** begin **

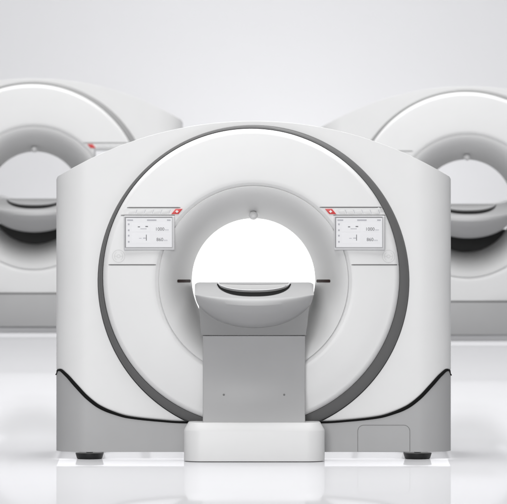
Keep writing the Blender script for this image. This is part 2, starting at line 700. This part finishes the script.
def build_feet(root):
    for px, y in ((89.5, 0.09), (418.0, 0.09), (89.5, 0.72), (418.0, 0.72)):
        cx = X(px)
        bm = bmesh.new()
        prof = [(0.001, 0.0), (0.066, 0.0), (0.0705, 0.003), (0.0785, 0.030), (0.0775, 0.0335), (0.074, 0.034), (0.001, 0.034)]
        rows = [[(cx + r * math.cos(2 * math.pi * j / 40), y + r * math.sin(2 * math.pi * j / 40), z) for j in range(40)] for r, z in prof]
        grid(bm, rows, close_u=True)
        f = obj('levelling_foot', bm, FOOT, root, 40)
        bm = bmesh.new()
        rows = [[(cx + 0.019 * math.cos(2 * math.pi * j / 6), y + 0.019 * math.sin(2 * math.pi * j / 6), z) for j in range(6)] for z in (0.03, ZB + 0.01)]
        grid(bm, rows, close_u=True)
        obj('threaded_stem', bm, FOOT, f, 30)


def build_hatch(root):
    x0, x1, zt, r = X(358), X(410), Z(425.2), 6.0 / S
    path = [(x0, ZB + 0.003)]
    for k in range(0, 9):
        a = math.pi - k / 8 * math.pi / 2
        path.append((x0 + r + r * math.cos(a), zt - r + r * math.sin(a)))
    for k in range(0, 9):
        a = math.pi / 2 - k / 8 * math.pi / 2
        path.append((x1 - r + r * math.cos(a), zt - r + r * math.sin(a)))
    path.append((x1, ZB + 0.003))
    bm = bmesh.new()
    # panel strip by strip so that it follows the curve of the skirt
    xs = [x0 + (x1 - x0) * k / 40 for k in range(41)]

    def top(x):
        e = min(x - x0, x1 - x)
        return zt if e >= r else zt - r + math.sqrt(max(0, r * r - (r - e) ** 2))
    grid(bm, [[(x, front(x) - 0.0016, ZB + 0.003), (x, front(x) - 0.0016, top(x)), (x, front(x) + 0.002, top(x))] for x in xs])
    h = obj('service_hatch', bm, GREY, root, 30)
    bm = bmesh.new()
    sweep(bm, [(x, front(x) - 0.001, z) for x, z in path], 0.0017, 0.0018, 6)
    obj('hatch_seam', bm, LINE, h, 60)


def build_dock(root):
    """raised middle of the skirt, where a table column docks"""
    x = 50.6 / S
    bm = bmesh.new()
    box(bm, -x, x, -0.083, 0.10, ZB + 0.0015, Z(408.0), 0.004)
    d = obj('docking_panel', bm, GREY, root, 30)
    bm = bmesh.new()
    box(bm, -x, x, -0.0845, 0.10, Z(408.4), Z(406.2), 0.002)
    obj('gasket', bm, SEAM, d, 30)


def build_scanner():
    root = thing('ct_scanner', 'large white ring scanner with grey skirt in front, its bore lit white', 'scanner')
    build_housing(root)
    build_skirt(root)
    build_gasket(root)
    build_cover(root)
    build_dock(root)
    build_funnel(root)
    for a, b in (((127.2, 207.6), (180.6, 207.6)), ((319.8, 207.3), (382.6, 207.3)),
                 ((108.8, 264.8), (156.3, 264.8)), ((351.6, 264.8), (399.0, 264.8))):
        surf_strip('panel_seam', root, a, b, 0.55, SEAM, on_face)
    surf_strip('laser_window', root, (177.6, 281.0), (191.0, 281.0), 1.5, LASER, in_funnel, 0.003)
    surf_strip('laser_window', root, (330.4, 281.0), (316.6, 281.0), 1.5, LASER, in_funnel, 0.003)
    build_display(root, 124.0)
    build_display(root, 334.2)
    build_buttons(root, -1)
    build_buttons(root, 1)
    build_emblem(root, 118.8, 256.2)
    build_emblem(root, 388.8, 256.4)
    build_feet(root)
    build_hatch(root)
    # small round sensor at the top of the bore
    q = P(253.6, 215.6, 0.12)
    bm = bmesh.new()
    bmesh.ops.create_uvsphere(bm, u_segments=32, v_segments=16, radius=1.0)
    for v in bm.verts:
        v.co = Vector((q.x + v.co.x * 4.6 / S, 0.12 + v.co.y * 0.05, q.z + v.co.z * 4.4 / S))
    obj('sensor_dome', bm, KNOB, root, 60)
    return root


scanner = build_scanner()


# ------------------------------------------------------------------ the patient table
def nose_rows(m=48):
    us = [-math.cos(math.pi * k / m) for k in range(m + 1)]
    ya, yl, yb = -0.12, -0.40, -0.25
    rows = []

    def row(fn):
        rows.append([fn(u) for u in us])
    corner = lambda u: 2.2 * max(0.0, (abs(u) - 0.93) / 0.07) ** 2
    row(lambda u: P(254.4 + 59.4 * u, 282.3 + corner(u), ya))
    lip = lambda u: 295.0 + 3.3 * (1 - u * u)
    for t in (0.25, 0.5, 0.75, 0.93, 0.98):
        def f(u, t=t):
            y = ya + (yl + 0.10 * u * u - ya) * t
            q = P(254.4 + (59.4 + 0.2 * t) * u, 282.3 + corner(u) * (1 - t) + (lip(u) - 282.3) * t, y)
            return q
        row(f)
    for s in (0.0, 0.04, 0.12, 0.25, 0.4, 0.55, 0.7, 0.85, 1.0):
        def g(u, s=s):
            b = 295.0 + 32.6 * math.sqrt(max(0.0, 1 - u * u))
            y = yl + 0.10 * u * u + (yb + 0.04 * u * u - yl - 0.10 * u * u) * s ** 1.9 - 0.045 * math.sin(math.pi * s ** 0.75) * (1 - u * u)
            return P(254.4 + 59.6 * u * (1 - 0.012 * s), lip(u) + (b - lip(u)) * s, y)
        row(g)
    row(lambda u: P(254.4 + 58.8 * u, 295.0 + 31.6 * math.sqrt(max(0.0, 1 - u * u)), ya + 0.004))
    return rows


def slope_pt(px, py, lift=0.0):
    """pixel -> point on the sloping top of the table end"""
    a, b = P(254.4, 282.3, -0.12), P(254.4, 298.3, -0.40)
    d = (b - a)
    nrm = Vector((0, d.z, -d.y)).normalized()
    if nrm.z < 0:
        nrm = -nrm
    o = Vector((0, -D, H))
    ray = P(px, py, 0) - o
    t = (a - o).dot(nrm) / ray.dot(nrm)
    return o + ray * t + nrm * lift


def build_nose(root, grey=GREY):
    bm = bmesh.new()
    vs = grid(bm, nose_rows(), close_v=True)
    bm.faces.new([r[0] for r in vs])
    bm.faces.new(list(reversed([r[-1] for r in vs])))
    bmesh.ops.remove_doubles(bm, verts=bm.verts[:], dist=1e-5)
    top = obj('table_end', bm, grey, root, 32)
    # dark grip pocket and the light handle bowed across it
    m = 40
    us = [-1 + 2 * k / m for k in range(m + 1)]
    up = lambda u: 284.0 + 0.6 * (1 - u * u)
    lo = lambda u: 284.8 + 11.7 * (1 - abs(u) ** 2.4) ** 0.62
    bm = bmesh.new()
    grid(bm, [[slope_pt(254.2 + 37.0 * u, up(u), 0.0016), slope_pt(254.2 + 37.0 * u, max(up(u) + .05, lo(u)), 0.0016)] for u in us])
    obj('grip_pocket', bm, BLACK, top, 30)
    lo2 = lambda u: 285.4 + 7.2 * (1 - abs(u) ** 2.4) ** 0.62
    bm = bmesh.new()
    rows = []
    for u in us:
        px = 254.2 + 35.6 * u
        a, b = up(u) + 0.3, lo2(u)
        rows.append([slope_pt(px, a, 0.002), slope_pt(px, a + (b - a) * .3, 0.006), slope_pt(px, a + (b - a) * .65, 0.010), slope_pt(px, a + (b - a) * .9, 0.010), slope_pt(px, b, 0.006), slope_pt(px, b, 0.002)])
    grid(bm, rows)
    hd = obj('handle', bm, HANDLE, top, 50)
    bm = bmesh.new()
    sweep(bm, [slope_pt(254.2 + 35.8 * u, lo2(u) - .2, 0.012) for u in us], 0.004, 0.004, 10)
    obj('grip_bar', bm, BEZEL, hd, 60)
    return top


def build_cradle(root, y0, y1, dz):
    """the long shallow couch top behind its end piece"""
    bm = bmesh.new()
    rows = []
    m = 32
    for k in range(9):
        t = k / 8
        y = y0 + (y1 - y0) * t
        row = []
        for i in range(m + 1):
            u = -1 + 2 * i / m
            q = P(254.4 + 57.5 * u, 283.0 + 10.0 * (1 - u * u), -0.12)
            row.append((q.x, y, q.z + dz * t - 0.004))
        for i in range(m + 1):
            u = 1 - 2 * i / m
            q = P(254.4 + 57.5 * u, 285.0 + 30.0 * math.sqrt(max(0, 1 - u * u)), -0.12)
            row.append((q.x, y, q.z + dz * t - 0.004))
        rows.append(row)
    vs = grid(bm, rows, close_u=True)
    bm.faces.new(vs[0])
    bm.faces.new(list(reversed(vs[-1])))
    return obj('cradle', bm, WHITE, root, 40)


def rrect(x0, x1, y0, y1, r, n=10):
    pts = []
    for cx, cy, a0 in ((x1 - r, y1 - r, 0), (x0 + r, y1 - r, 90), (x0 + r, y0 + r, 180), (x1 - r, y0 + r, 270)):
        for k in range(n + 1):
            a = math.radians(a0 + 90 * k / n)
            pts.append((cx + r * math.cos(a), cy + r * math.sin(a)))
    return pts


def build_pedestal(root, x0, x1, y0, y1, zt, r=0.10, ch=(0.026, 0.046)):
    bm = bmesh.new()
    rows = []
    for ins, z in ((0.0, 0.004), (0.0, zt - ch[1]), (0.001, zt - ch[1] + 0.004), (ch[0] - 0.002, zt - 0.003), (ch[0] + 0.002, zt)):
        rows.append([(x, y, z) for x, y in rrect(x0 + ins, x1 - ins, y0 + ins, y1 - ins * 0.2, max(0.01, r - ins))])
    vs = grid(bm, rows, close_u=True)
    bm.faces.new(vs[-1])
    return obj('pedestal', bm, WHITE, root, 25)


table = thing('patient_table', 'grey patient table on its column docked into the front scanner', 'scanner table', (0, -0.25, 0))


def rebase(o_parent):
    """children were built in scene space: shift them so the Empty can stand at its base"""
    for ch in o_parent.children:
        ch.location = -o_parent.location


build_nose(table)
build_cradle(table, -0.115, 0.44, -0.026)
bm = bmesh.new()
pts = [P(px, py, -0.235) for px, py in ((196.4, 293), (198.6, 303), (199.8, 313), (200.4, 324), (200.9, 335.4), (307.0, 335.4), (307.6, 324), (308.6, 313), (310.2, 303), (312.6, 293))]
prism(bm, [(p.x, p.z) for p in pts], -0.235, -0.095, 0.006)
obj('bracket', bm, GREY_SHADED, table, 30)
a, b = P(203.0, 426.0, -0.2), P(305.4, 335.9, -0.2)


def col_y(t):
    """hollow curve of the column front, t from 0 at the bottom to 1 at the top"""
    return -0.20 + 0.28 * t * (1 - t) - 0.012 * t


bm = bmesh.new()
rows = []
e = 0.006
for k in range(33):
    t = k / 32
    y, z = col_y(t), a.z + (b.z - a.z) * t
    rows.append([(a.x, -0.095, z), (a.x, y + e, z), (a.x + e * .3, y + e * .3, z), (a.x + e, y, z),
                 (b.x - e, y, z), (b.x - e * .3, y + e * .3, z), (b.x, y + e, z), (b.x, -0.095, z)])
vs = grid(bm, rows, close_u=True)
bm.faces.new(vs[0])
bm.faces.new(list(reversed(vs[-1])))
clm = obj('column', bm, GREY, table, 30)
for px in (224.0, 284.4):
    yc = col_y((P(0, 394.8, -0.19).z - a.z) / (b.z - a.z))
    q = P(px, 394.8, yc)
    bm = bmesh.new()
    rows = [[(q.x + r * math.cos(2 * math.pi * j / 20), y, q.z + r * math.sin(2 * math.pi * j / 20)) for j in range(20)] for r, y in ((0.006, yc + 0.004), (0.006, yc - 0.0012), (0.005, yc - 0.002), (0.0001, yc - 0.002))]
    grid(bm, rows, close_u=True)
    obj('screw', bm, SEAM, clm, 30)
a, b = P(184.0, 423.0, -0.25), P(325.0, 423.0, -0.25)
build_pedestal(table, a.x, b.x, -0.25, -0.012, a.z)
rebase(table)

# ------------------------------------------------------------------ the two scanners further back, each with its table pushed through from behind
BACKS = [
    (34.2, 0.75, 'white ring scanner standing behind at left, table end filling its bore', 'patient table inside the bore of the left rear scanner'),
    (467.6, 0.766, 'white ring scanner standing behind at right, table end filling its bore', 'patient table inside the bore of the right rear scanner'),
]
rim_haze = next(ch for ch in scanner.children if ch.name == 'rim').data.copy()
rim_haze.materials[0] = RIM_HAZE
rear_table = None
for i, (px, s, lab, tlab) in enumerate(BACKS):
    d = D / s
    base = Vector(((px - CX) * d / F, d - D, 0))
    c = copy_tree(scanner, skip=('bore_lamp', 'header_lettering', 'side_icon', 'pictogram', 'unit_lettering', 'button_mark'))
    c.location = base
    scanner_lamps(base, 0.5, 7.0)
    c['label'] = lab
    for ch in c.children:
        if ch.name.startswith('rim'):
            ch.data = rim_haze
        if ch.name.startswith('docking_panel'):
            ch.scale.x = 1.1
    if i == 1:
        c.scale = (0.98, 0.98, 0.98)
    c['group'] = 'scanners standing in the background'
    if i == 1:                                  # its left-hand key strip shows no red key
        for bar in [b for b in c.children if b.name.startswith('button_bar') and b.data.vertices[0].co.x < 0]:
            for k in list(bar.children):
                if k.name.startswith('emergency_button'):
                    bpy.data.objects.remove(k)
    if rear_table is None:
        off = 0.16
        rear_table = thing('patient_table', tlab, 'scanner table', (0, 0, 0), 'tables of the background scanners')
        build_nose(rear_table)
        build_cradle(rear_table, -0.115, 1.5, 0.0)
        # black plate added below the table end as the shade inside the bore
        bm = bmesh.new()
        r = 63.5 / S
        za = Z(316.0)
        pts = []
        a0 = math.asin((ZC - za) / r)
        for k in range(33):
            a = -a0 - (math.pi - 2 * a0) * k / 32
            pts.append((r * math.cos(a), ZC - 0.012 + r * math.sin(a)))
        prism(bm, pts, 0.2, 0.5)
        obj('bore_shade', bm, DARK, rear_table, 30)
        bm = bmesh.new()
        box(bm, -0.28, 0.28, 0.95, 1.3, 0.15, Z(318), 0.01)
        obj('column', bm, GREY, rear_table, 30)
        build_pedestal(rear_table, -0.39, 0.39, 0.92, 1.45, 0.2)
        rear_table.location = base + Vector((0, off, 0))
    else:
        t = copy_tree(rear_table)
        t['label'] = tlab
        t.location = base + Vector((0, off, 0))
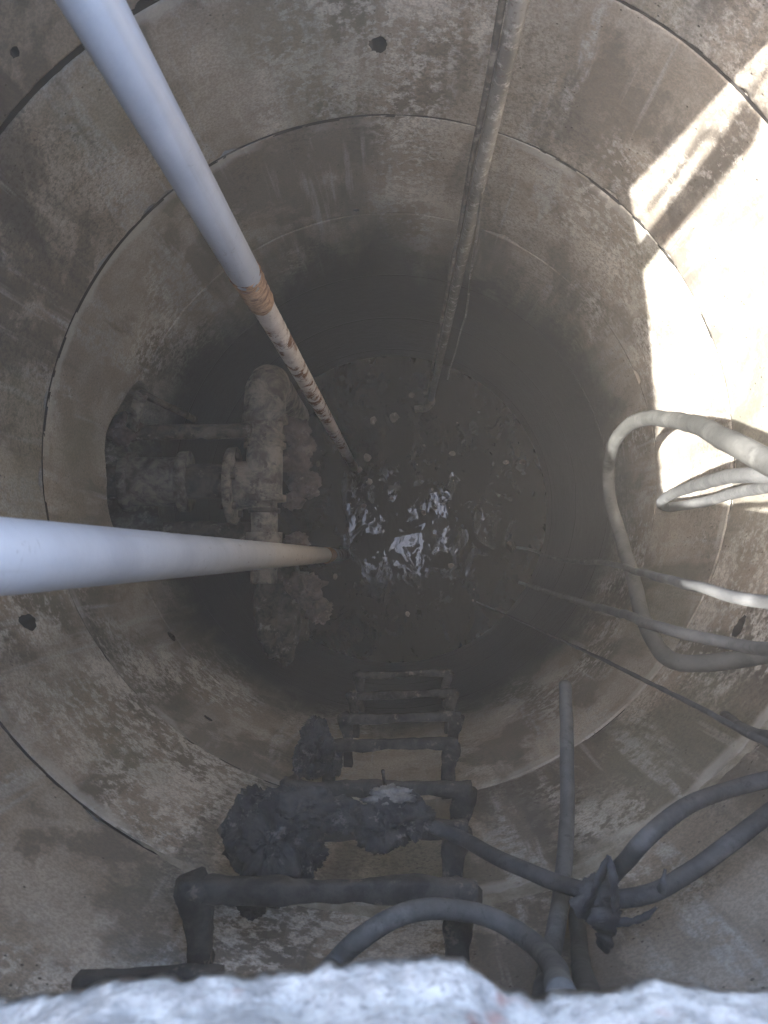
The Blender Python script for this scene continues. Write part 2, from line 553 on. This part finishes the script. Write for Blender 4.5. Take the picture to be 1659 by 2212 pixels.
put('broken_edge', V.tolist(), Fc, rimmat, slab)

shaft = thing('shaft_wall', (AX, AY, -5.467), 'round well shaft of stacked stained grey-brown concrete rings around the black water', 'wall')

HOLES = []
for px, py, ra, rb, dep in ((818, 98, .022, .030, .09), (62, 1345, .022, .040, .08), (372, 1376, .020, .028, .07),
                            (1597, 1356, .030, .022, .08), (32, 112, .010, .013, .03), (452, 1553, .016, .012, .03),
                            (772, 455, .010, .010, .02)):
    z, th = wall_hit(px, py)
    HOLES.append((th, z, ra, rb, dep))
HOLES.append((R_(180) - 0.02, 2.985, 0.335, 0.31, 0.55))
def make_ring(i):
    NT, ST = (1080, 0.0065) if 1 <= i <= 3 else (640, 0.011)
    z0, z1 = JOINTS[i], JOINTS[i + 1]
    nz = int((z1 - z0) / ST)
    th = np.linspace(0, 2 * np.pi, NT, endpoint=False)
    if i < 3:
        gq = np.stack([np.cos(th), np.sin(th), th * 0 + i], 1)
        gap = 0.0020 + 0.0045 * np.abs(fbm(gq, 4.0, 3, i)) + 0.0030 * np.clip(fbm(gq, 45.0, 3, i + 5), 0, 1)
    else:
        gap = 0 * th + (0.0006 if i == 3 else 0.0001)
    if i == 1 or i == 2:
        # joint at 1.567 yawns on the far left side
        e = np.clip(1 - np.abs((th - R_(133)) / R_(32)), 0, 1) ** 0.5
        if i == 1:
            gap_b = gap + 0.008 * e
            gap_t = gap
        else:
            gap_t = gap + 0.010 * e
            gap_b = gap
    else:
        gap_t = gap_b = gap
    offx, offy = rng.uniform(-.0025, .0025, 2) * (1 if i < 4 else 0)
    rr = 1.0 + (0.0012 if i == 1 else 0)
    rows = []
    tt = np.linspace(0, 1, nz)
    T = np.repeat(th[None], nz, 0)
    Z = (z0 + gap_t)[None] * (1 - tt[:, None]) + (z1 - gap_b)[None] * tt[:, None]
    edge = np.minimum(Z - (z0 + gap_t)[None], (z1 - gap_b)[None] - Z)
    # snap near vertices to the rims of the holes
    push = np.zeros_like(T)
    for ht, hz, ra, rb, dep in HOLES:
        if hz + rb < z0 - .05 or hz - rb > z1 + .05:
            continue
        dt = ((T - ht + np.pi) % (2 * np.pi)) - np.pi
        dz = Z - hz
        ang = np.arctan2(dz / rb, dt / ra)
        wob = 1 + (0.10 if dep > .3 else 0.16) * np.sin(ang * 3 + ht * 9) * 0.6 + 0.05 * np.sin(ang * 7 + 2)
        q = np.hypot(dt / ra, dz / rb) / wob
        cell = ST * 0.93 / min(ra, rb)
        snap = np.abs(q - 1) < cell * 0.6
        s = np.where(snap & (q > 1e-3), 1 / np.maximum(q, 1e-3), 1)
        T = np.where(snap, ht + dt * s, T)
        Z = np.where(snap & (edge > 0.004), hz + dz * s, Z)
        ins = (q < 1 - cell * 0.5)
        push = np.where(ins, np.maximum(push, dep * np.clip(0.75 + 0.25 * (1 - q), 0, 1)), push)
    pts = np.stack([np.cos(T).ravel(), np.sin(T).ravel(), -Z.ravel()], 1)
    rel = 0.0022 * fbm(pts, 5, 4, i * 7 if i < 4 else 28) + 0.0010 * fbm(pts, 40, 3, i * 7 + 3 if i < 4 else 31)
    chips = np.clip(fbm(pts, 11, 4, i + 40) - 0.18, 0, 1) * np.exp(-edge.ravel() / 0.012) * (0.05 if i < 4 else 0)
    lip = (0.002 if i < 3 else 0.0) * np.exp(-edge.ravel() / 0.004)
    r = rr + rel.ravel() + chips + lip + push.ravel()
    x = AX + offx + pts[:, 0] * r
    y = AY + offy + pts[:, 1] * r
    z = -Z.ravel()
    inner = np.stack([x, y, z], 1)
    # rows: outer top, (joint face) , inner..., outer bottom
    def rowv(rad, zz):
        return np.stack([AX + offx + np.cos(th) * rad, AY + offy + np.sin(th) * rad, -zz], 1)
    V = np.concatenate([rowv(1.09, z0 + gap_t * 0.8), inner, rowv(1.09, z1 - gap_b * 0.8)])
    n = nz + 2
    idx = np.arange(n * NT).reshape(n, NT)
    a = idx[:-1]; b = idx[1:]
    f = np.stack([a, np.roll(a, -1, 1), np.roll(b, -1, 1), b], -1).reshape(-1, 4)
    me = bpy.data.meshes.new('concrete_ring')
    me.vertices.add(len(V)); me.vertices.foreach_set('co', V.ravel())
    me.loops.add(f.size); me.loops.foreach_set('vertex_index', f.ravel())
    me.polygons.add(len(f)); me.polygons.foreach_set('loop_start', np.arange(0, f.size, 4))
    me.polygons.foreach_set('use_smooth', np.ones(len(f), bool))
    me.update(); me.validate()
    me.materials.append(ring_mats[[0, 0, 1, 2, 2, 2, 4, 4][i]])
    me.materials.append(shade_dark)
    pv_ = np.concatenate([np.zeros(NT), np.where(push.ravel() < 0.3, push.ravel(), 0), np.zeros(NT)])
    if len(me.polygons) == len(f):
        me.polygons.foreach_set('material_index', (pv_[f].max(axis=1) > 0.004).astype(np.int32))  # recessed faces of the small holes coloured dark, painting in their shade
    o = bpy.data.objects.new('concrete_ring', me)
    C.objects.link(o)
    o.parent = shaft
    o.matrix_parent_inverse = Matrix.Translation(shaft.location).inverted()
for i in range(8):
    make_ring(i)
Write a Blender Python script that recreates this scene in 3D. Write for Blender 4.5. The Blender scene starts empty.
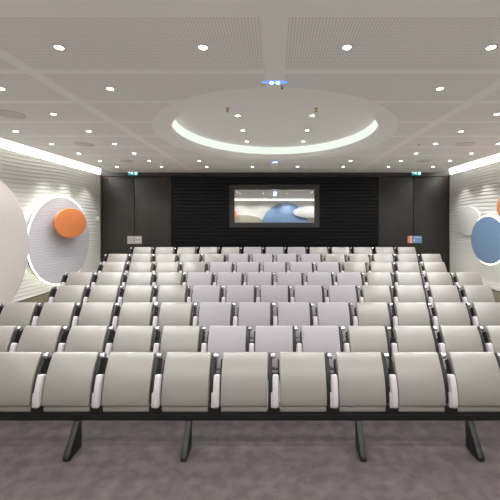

** end **

### Instruction
Your first line is the one with "pts.append((r * math.cos(a), ZC", and your last is the one with "shaft = thing('shaft_wall', (AX, AY, -5.467), 'round". Copy those and every line between them exactly, without any pictures.

### Output
            pts.append((r * math.cos(a), ZC - 0.012 + r * math.sin(a)))
        prism(bm, pts, 0.2, 0.5)
        obj('bore_shade', bm, DARK, rear_table, 30)
        bm = bmesh.new()
        box(bm, -0.28, 0.28, 0.95, 1.3, 0.15, Z(318), 0.01)
        obj('column', bm, GREY, rear_table, 30)
        build_pedestal(rear_table, -0.39, 0.39, 0.92, 1.45, 0.2)
        rear_table.location = base + Vector((0, off, 0))
    else:
        t = copy_tree(rear_table)
        t['label'] = tlab
        t.location = base + Vector((0, off, 0))
The Blender Python script for this scene continues. Write part 2, from line 553 on. This part finishes the script. Write for Blender 4.5. Take the picture to be 1659 by 2212 pixels.
put('broken_edge', V.tolist(), Fc, rimmat, slab)

shaft = thing('shaft_wall', (AX, AY, -5.467), 'round well shaft of stacked stained grey-brown concrete rings around the black water', 'wall')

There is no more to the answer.